* TASK DETAILS:
Return every line of the records below verbatim, with no pictures in the copy.
** Begin RECORDS SHOWN **
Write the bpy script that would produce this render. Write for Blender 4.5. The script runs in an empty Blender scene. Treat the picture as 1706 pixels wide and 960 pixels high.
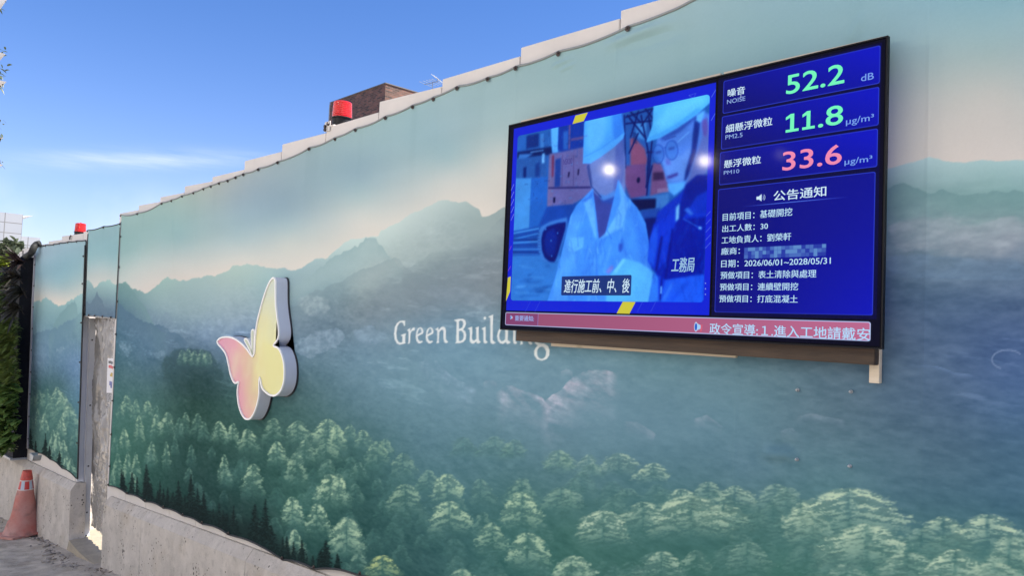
import bpy, bmesh, math, random
import numpy as np
from mathutils import Vector, Matrix
C = bpy.context.scene.collection
SC = bpy.context.scene
# ================================================================ camera
EYE = Vector((0.0, -2.473, 1.65))
RM = Matrix(((0.6891969653753912, 0.005216797887618604, 0.7245552621692506),
             (0.7233369972223617, -0.0633612623241284, -0.6875819506691767),
             (0.042321759966817876, 0.9979770215072553, -0.04744189263528941)))   # columns: camera right, up, back
FPX = 1250.0                                    # focal length for a 1706 px wide picture
cam = bpy.data.cameras.new('camera'); cam.sensor_width = 36.0; cam.lens = 36.0*FPX/1706.0
cam.clip_start = .05; cam.clip_end = 4000
cam_ob = bpy.data.objects.new('camera', cam); C.objects.link(cam_ob)
cam_ob.matrix_world = Matrix.Translation(EYE) @ RM.to_4x4()
SC.camera = cam_ob
# ================================================================ daylight
EXPO = 1.08
SKY_SAT = 1.22
SUN_EL, SUN_AZ = math.radians(50), math.radians(42)      # azimuth from +Y towards +X: behind the hoarding, to the right
SC.view_settings.view_transform = 'Standard'; SC.view_settings.look = 'None'
SC.view_settings.exposure = EXPO; SC.view_settings.gamma = 1.0; SC.view_settings.use_curve_mapping = False
world = bpy.data.worlds.new('World'); SC.world = world; world.use_nodes = True
nt = world.node_tree; nt.nodes.clear()
def wn(t, **k):
    n = nt.nodes.new(t)
    for a, b in k.items(): setattr(n, a, b)
    return n
sky = wn('ShaderNodeTexSky', sky_type='NISHITA', sun_disc=False, sun_elevation=SUN_EL, sun_rotation=SUN_AZ,
         altitude=0, air_density=1.0, dust_density=0.2, ozone_density=3.0)
tc = wn('ShaderNodeTexCoord'); sep = wn('ShaderNodeSeparateXYZ')
L = nt.links.new
def wm(op, a, b=None, c=None):
    n = wn('ShaderNodeMath', operation=op)
    for i, v in enumerate((a, b, c)):
        if v is None: continue
        if isinstance(v, (int, float)): n.inputs[i].default_value = v
        else: L(v, n.inputs[i])
    return n.outputs[0]
L(tc.outputs['Generated'], sep.inputs[0])
az = wm('ARCTAN2', sep.outputs['X'], sep.outputs['Y']); el = sep.outputs['Z']
hs = wn('ShaderNodeHueSaturation'); hs.inputs['Saturation'].default_value = SKY_SAT; L(sky.outputs['Color'], hs.inputs['Color'])
tint = wn('ShaderNodeMixRGB', blend_type='MULTIPLY'); tint.inputs['Fac'].default_value = 1; tint.inputs['Color2'].default_value = (.86, .90, 1.15, 1); L(hs.outputs['Color'], tint.inputs['Color1'])
mp = wn('ShaderNodeMapping'); mp.inputs['Scale'].default_value = (2.0, 2.0, 22); mp.inputs['Rotation'].default_value = (.10, .14, 0); L(tc.outputs['Generated'], mp.inputs['Vector'])
nz = wn('ShaderNodeTexNoise'); nz.inputs['Scale'].default_value = 3.2; nz.inputs['Detail'].default_value = 8; nz.inputs['Roughness'].default_value = .62; L(mp.outputs['Vector'], nz.inputs['Vector'])
def band(c, w, src): return wm('POWER', 2.718, wm('MULTIPLY', wm('POWER', wm('DIVIDE', wm('SUBTRACT', src, c), w), 2.0), -1.0))
wisp = wm('MULTIPLY', wm('MULTIPLY', band(.176, .011, wm('MULTIPLY_ADD', wm('ADD', az, 1.27), -.14, el)), band(-1.28, .12, az)), wm('MULTIPLY', wm('SUBTRACT', nz.outputs['Fac'], .32), 1.5))
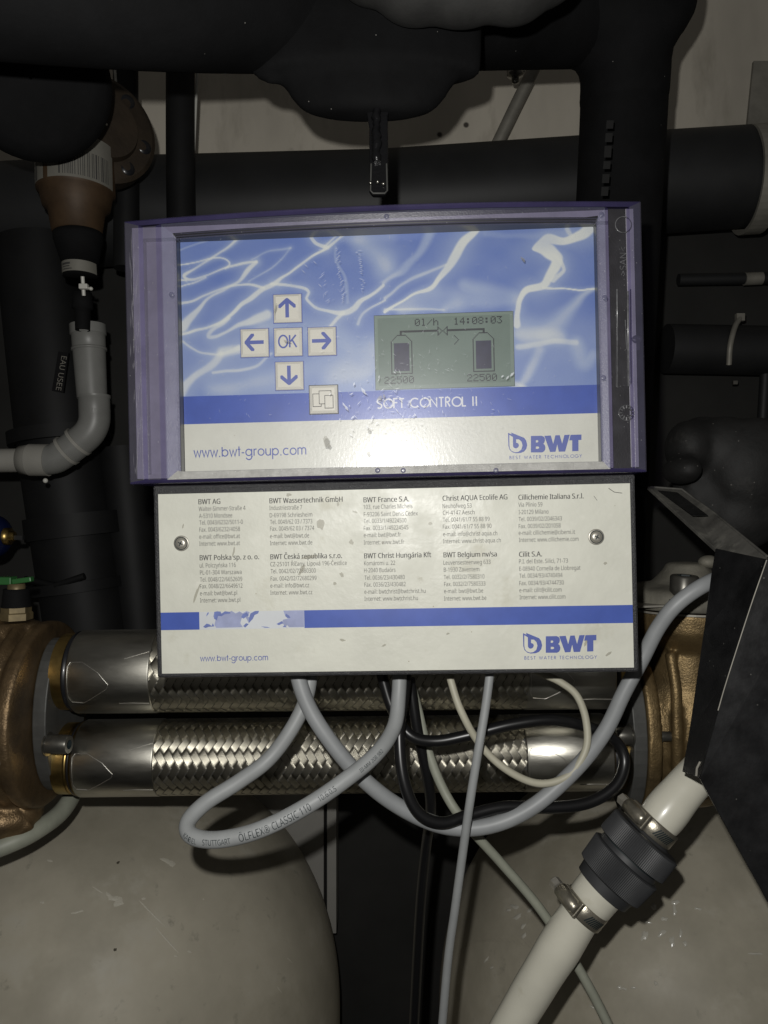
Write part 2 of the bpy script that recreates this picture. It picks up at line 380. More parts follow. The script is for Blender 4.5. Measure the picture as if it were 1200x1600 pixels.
** End RECORDS SHOWN **
* THE RESPONSE:
Write the bpy script that would produce this render. Write for Blender 4.5. The script runs in an empty Blender scene. Treat the picture as 1706 pixels wide and 960 pixels high.
import bpy, bmesh, math, random
import numpy as np
from mathutils import Vector, Matrix
C = bpy.context.scene.collection
SC = bpy.context.scene
# ================================================================ camera
EYE = Vector((0.0, -2.473, 1.65))
RM = Matrix(((0.6891969653753912, 0.005216797887618604, 0.7245552621692506),
             (0.7233369972223617, -0.0633612623241284, -0.6875819506691767),
             (0.042321759966817876, 0.9979770215072553, -0.04744189263528941)))   # columns: camera right, up, back
FPX = 1250.0                                    # focal length for a 1706 px wide picture
cam = bpy.data.cameras.new('camera'); cam.sensor_width = 36.0; cam.lens = 36.0*FPX/1706.0
cam.clip_start = .05; cam.clip_end = 4000
cam_ob = bpy.data.objects.new('camera', cam); C.objects.link(cam_ob)
cam_ob.matrix_world = Matrix.Translation(EYE) @ RM.to_4x4()
SC.camera = cam_ob
# ================================================================ daylight
EXPO = 1.08
SKY_SAT = 1.22
SUN_EL, SUN_AZ = math.radians(50), math.radians(42)      # azimuth from +Y towards +X: behind the hoarding, to the right
SC.view_settings.view_transform = 'Standard'; SC.view_settings.look = 'None'
SC.view_settings.exposure = EXPO; SC.view_settings.gamma = 1.0; SC.view_settings.use_curve_mapping = False
world = bpy.data.worlds.new('World'); SC.world = world; world.use_nodes = True
nt = world.node_tree; nt.nodes.clear()
def wn(t, **k):
    n = nt.nodes.new(t)
    for a, b in k.items(): setattr(n, a, b)
    return n
sky = wn('ShaderNodeTexSky', sky_type='NISHITA', sun_disc=False, sun_elevation=SUN_EL, sun_rotation=SUN_AZ,
         altitude=0, air_density=1.0, dust_density=0.2, ozone_density=3.0)
tc = wn('ShaderNodeTexCoord'); sep = wn('ShaderNodeSeparateXYZ')
L = nt.links.new
def wm(op, a, b=None, c=None):
    n = wn('ShaderNodeMath', operation=op)
    for i, v in enumerate((a, b, c)):
        if v is None: continue
        if isinstance(v, (int, float)): n.inputs[i].default_value = v
        else: L(v, n.inputs[i])
    return n.outputs[0]
L(tc.outputs['Generated'], sep.inputs[0])
az = wm('ARCTAN2', sep.outputs['X'], sep.outputs['Y']); el = sep.outputs['Z']
hs = wn('ShaderNodeHueSaturation'); hs.inputs['Saturation'].default_value = SKY_SAT; L(sky.outputs['Color'], hs.inputs['Color'])
tint = wn('ShaderNodeMixRGB', blend_type='MULTIPLY'); tint.inputs['Fac'].default_value = 1; tint.inputs['Color2'].default_value = (.86, .90, 1.15, 1); L(hs.outputs['Color'], tint.inputs['Color1'])
mp = wn('ShaderNodeMapping'); mp.inputs['Scale'].default_value = (2.0, 2.0, 22); mp.inputs['Rotation'].default_value = (.10, .14, 0); L(tc.outputs['Generated'], mp.inputs['Vector'])
nz = wn('ShaderNodeTexNoise'); nz.inputs['Scale'].default_value = 3.2; nz.inputs['Detail'].default_value = 8; nz.inputs['Roughness'].default_value = .62; L(mp.outputs['Vector'], nz.inputs['Vector'])
def band(c, w, src): return wm('POWER', 2.718, wm('MULTIPLY', wm('POWER', wm('DIVIDE', wm('SUBTRACT', src, c), w), 2.0), -1.0))
wisp = wm('MULTIPLY', wm('MULTIPLY', band(.176, .011, wm('MULTIPLY_ADD', wm('ADD', az, 1.27), -.14, el)), band(-1.28, .12, az)), wm('MULTIPLY', wm('SUBTRACT', nz.outputs['Fac'], .32), 1.5))
Write part 2 of the bpy script that recreates this picture. It picks up at line 380. More parts follow. The script is for Blender 4.5. Measure the picture as if it were 1200x1600 pixels.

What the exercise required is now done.